If you've played the terrific Thimbleweed Park [$9.99], you'll know that's a great adventure game. What you probably also know if you've read any coverage on the game is that the game is usually talked about within the context of nostalgia, especially given how the team behind it includes people who worked at Lucasarts and are behind some of the greatest adventure games ever. In a recent interview though, Jenn Sandercock, a game designer involved in Thimbleweed Park's development, cautioned against having nostalgia be the linchpin of any discussion on adventure games and talked about how you can use the same mechanics as older games and still allow the genre to progress.

After pointing out that the team behind the game includes people newer to the industry (and not just the Lucasfilm alumni), she talks about how adventure games have been evolving like any other genre, but many often dismiss games like Thimbleweed Park as simply a throwback game that only hardcore adventure gamers will love. First person shooters, she points out, have tweaked their mechanics but at their core are still the same games as many years ago, just like adventure games. And yet people don’t often separate content or implementation issues in adventure games from those core mechanics like they do in other genres. A very interesting interview that raises some important points on how adventure games always seemed to be critiqued in the contest of nostalgia.

[via Gamasutra]

  • http://www.threeboy.com threeboy

    Metal Gear solid is just a cool version of Pacman.

  • jabbasoft

    Forza Horizon 3 is a cool version of Outrun ;). I will be buying Thimbleweed Park but this year there are so many great games I have weeks/months of stuff queued up and waiting to be enjoyed so will return to this over Christmas. Mixed love and dislike for some of the old SCUMM games, DOTT remains my fave game for audio effects (ah, ripping the samples and putting them on my old Nokia phone...) and voice acting. Didn't get on with the later Monkey Island ones, but just personal preference.

    • chuckfinley

      I am still trying to recover from the iOS 11 culling. I've got a huge back log on my iPad that if I dare update, I lose. (Not loose for the unwashed).

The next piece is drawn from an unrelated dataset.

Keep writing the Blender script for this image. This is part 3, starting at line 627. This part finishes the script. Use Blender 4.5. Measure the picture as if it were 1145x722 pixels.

      It's made me seriously consider moving to GOG/Steam for the majority of my game purchases.

      I understand the devs choosing not to put resources into updating a legacy game. But F@&k Rockstar and other publishers who let good games die a game of neglect.

      iOS 11 is the begin of the end of my mobile gaming.

      Oh and screw Fishlabs for their support of the latest versions of GOF which pale compared to originals.

      Caveat Marketor (sic)

      • metalcasket

        What the hell are you on about? Rockstar? All of their apps are 64-bit and (other than San Andreas) have been forever. If there's any iOS developer/publisher that has to be commended for making sure their games are never lost in the shuffle, it's Rockstar.